• **Your goal**
Write every line of the material out exactly as shown.

═══ Dataset content ═══

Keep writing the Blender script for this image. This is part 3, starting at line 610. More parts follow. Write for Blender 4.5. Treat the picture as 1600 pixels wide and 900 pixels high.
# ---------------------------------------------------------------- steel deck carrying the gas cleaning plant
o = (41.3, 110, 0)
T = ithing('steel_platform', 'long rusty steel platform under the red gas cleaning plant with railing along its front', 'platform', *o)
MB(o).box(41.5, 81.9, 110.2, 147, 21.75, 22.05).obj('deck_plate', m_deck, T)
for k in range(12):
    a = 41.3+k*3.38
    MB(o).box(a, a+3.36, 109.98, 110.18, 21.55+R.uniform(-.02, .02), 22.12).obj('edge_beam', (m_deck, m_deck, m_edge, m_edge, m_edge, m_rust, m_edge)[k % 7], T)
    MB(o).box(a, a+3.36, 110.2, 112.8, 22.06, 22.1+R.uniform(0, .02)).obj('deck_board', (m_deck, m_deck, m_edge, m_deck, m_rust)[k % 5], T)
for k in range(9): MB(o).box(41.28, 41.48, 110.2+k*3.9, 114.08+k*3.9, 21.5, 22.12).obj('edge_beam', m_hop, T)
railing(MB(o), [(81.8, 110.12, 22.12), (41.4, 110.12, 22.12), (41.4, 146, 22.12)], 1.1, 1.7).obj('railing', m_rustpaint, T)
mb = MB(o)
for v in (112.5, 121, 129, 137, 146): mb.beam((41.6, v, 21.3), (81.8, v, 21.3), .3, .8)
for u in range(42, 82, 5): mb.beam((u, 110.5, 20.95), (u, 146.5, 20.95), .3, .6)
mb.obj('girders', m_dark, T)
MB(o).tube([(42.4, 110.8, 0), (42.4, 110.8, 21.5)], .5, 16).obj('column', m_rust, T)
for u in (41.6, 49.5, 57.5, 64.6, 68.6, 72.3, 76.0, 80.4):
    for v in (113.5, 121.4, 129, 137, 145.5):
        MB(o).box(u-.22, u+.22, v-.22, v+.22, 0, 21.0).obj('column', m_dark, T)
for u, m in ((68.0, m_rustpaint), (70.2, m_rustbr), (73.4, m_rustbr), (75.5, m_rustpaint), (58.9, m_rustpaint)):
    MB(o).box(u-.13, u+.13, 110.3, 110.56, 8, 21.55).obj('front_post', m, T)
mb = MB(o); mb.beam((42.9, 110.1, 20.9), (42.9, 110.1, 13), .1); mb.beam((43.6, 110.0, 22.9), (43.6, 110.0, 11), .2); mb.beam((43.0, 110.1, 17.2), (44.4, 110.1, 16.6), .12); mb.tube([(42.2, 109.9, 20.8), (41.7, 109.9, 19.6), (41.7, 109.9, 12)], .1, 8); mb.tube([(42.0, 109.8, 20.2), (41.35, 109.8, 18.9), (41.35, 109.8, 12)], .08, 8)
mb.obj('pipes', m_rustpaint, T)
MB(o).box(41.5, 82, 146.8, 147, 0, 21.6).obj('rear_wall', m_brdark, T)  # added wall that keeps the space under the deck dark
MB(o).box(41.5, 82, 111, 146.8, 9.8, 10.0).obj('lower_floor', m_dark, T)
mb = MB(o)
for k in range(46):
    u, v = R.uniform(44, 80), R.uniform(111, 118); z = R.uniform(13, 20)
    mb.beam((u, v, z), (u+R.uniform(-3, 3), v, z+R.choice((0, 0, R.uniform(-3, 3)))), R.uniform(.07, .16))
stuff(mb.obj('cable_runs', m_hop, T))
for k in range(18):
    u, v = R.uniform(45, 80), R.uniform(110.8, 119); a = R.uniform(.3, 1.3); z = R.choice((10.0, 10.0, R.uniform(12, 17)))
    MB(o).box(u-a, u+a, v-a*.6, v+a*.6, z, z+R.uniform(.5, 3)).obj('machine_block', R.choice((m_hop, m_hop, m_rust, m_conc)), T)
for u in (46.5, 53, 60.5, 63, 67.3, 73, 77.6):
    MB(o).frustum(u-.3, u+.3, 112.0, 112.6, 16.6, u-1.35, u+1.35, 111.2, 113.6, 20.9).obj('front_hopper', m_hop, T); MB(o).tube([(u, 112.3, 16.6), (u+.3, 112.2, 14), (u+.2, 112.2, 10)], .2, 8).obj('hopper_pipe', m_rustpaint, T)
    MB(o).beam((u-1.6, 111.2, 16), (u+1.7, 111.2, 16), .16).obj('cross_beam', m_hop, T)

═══

• **Problem solution**
Keep writing the Blender script for this image. This is part 3, starting at line 610. More parts follow. Write for Blender 4.5. Treat the picture as 1600 pixels wide and 900 pixels high.
# ---------------------------------------------------------------- steel deck carrying the gas cleaning plant
o = (41.3, 110, 0)
T = ithing('steel_platform', 'long rusty steel platform under the red gas cleaning plant with railing along its front', 'platform', *o)
MB(o).box(41.5, 81.9, 110.2, 147, 21.75, 22.05).obj('deck_plate', m_deck, T)
for k in range(12):
    a = 41.3+k*3.38
    MB(o).box(a, a+3.36, 109.98, 110.18, 21.55+R.uniform(-.02, .02), 22.12).obj('edge_beam', (m_deck, m_deck, m_edge, m_edge, m_edge, m_rust, m_edge)[k % 7], T)
    MB(o).box(a, a+3.36, 110.2, 112.8, 22.06, 22.1+R.uniform(0, .02)).obj('deck_board', (m_deck, m_deck, m_edge, m_deck, m_rust)[k % 5], T)
for k in range(9): MB(o).box(41.28, 41.48, 110.2+k*3.9, 114.08+k*3.9, 21.5, 22.12).obj('edge_beam', m_hop, T)
railing(MB(o), [(81.8, 110.12, 22.12), (41.4, 110.12, 22.12), (41.4, 146, 22.12)], 1.1, 1.7).obj('railing', m_rustpaint, T)
mb = MB(o)
for v in (112.5, 121, 129, 137, 146): mb.beam((41.6, v, 21.3), (81.8, v, 21.3), .3, .8)
for u in range(42, 82, 5): mb.beam((u, 110.5, 20.95), (u, 146.5, 20.95), .3, .6)
mb.obj('girders', m_dark, T)
MB(o).tube([(42.4, 110.8, 0), (42.4, 110.8, 21.5)], .5, 16).obj('column', m_rust, T)
for u in (41.6, 49.5, 57.5, 64.6, 68.6, 72.3, 76.0, 80.4):
    for v in (113.5, 121.4, 129, 137, 145.5):
        MB(o).box(u-.22, u+.22, v-.22, v+.22, 0, 21.0).obj('column', m_dark, T)
for u, m in ((68.0, m_rustpaint), (70.2, m_rustbr), (73.4, m_rustbr), (75.5, m_rustpaint), (58.9, m_rustpaint)):
    MB(o).box(u-.13, u+.13, 110.3, 110.56, 8, 21.55).obj('front_post', m, T)
mb = MB(o); mb.beam((42.9, 110.1, 20.9), (42.9, 110.1, 13), .1); mb.beam((43.6, 110.0, 22.9), (43.6, 110.0, 11), .2); mb.beam((43.0, 110.1, 17.2), (44.4, 110.1, 16.6), .12); mb.tube([(42.2, 109.9, 20.8), (41.7, 109.9, 19.6), (41.7, 109.9, 12)], .1, 8); mb.tube([(42.0, 109.8, 20.2), (41.35, 109.8, 18.9), (41.35, 109.8, 12)], .08, 8)
mb.obj('pipes', m_rustpaint, T)
MB(o).box(41.5, 82, 146.8, 147, 0, 21.6).obj('rear_wall', m_brdark, T)  # added wall that keeps the space under the deck dark
MB(o).box(41.5, 82, 111, 146.8, 9.8, 10.0).obj('lower_floor', m_dark, T)
mb = MB(o)
for k in range(46):
    u, v = R.uniform(44, 80), R.uniform(111, 118); z = R.uniform(13, 20)
    mb.beam((u, v, z), (u+R.uniform(-3, 3), v, z+R.choice((0, 0, R.uniform(-3, 3)))), R.uniform(.07, .16))
stuff(mb.obj('cable_runs', m_hop, T))
for k in range(18):
    u, v = R.uniform(45, 80), R.uniform(110.8, 119); a = R.uniform(.3, 1.3); z = R.choice((10.0, 10.0, R.uniform(12, 17)))
    MB(o).box(u-a, u+a, v-a*.6, v+a*.6, z, z+R.uniform(.5, 3)).obj('machine_block', R.choice((m_hop, m_hop, m_rust, m_conc)), T)
for u in (46.5, 53, 60.5, 63, 67.3, 73, 77.6):
    MB(o).frustum(u-.3, u+.3, 112.0, 112.6, 16.6, u-1.35, u+1.35, 111.2, 113.6, 20.9).obj('front_hopper', m_hop, T); MB(o).tube([(u, 112.3, 16.6), (u+.3, 112.2, 14), (u+.2, 112.2, 10)], .2, 8).obj('hopper_pipe', m_rustpaint, T)
    MB(o).beam((u-1.6, 111.2, 16), (u+1.7, 111.2, 16), .16).obj('cross_beam', m_hop, T)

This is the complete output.